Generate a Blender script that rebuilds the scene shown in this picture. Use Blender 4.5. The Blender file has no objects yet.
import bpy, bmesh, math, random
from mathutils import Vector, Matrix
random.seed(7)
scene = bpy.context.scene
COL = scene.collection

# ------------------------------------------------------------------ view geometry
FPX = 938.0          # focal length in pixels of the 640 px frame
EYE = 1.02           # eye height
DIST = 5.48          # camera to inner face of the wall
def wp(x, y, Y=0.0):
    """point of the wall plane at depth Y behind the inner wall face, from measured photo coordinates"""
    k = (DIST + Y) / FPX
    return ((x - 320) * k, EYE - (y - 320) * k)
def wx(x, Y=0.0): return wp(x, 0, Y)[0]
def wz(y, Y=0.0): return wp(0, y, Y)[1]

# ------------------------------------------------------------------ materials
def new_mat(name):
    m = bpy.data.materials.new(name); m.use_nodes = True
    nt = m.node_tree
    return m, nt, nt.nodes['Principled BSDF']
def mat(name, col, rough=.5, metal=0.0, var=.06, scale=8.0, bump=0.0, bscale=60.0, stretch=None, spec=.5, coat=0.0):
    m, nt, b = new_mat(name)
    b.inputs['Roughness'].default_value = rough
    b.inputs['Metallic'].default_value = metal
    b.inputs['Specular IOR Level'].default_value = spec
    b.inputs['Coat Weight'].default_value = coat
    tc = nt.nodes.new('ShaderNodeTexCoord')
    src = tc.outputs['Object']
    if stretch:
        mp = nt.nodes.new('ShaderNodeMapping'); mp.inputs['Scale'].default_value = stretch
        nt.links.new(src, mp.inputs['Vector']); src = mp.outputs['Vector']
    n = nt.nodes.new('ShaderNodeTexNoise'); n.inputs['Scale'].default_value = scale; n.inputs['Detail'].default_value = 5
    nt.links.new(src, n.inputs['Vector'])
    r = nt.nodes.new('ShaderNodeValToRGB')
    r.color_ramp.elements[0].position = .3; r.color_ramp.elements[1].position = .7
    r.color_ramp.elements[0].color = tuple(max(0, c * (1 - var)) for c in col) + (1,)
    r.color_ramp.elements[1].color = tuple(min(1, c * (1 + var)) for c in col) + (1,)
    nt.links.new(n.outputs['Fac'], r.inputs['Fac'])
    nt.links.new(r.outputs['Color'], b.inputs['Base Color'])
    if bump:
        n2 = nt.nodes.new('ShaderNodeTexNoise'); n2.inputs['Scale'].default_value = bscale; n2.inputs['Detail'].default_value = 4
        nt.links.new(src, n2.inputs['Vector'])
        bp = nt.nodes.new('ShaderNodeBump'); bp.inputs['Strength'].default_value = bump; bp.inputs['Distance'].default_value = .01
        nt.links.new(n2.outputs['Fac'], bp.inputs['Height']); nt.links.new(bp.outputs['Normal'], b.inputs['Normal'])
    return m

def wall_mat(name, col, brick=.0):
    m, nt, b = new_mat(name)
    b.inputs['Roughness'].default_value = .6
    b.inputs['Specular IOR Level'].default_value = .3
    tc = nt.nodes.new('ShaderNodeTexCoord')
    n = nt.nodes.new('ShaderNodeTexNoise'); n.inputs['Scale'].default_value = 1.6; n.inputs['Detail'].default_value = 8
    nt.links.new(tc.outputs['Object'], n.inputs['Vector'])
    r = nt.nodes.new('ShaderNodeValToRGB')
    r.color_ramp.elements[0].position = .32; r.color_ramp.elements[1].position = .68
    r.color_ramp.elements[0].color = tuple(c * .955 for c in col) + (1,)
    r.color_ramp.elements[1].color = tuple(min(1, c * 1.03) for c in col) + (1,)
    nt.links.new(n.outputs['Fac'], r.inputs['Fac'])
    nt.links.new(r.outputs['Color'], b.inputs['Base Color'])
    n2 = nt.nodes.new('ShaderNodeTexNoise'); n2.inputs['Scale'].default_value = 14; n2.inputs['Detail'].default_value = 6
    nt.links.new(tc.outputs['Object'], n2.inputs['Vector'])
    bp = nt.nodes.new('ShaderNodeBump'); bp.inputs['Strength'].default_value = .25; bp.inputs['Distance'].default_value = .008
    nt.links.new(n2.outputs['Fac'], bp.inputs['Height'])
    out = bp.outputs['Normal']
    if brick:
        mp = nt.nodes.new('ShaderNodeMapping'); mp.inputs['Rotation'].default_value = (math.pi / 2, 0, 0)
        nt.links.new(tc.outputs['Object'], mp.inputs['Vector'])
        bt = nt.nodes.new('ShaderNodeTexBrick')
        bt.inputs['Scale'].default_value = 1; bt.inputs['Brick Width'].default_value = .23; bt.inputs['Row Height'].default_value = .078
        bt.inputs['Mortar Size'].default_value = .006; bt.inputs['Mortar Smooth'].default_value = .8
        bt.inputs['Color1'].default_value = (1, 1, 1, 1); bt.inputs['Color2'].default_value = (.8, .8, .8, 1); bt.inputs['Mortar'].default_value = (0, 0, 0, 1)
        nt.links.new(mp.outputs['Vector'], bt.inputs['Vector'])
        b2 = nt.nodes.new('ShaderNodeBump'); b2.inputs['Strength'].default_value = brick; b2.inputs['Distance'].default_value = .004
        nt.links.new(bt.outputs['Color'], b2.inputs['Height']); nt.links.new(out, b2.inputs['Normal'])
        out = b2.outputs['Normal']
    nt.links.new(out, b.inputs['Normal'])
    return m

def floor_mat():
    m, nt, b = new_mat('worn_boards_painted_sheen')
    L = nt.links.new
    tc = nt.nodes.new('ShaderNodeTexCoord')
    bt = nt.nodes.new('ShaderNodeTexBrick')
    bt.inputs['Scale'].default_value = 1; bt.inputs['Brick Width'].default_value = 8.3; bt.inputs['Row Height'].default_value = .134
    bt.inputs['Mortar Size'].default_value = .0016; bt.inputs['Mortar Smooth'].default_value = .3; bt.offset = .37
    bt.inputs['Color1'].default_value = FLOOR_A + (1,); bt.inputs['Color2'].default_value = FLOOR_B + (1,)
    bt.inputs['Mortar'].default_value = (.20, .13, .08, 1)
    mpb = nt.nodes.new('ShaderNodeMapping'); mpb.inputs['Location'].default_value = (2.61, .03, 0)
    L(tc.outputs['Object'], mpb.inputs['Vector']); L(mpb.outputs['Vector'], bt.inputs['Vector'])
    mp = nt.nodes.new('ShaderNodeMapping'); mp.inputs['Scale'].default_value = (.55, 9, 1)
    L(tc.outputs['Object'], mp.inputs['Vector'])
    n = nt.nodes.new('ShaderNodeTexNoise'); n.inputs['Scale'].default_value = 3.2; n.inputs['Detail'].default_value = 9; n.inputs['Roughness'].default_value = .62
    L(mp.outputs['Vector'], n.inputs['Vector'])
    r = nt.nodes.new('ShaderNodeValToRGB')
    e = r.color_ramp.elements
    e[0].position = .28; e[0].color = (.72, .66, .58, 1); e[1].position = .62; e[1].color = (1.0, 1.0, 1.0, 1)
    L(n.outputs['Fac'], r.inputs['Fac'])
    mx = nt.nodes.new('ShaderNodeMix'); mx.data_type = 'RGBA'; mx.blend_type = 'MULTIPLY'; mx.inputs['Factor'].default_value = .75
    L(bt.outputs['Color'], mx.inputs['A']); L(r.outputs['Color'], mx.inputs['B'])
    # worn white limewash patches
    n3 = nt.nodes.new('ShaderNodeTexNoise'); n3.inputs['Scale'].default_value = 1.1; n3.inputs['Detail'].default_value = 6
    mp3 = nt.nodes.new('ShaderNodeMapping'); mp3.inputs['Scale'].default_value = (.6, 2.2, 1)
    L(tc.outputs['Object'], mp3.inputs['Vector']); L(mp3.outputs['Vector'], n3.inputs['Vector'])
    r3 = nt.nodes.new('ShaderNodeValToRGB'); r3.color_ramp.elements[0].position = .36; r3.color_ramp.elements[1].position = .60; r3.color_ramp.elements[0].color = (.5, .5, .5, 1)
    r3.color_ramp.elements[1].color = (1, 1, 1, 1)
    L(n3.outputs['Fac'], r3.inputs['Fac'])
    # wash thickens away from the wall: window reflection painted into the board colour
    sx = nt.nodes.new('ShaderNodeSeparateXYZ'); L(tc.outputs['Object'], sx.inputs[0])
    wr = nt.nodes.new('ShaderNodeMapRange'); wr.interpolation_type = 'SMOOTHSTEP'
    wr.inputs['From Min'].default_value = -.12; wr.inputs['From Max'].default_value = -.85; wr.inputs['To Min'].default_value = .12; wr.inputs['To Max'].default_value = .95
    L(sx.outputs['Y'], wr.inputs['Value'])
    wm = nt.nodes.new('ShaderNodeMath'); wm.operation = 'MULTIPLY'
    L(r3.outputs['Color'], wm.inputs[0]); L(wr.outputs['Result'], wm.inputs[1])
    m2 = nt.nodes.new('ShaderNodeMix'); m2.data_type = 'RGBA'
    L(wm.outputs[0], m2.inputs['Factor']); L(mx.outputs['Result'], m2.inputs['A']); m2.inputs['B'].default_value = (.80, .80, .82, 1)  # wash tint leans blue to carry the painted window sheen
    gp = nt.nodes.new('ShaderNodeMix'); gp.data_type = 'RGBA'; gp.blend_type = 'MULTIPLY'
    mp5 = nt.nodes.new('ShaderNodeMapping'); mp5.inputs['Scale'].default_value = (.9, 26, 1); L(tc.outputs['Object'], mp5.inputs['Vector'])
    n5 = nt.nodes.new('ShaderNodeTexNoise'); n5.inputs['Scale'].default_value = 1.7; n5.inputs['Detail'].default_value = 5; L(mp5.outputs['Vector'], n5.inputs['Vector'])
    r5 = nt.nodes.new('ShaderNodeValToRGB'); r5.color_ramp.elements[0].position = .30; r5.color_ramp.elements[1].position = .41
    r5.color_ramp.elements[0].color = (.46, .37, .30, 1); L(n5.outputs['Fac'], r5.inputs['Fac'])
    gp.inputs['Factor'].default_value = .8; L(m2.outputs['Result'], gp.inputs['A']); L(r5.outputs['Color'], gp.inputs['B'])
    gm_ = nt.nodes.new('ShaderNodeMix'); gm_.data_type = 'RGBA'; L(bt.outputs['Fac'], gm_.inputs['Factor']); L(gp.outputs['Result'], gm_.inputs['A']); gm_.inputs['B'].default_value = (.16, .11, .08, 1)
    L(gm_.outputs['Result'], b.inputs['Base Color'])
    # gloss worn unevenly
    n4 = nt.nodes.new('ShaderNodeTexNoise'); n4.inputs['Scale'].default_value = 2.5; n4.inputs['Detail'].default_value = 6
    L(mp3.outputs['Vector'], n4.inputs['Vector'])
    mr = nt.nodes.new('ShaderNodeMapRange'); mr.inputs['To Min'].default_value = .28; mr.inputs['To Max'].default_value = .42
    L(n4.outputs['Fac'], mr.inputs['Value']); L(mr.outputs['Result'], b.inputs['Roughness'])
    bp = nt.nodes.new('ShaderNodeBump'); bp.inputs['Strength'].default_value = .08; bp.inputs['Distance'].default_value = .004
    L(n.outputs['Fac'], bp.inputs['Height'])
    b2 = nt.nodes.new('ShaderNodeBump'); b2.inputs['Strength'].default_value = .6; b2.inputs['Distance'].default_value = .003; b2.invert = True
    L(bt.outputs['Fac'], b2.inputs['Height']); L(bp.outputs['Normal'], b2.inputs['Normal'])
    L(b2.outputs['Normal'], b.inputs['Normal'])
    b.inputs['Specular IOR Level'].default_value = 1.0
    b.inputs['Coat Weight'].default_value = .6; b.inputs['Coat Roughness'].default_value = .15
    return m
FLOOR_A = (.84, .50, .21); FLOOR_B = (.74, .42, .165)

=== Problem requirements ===
Beginning at the top of the data, extract each line through the line containing "def wz(y, Y=0.0): return wp(0, y, Y)[1]" and return those lines exactly, with nothing added.

=== Problem solution ===
Generate a Blender script that rebuilds the scene shown in this picture. Use Blender 4.5. The Blender file has no objects yet.
import bpy, bmesh, math, random
from mathutils import Vector, Matrix
random.seed(7)
scene = bpy.context.scene
COL = scene.collection

# ------------------------------------------------------------------ view geometry
FPX = 938.0          # focal length in pixels of the 640 px frame
EYE = 1.02           # eye height
DIST = 5.48          # camera to inner face of the wall
def wp(x, y, Y=0.0):
    """point of the wall plane at depth Y behind the inner wall face, from measured photo coordinates"""
    k = (DIST + Y) / FPX
    return ((x - 320) * k, EYE - (y - 320) * k)
def wx(x, Y=0.0): return wp(x, 0, Y)[0]
def wz(y, Y=0.0): return wp(0, y, Y)[1]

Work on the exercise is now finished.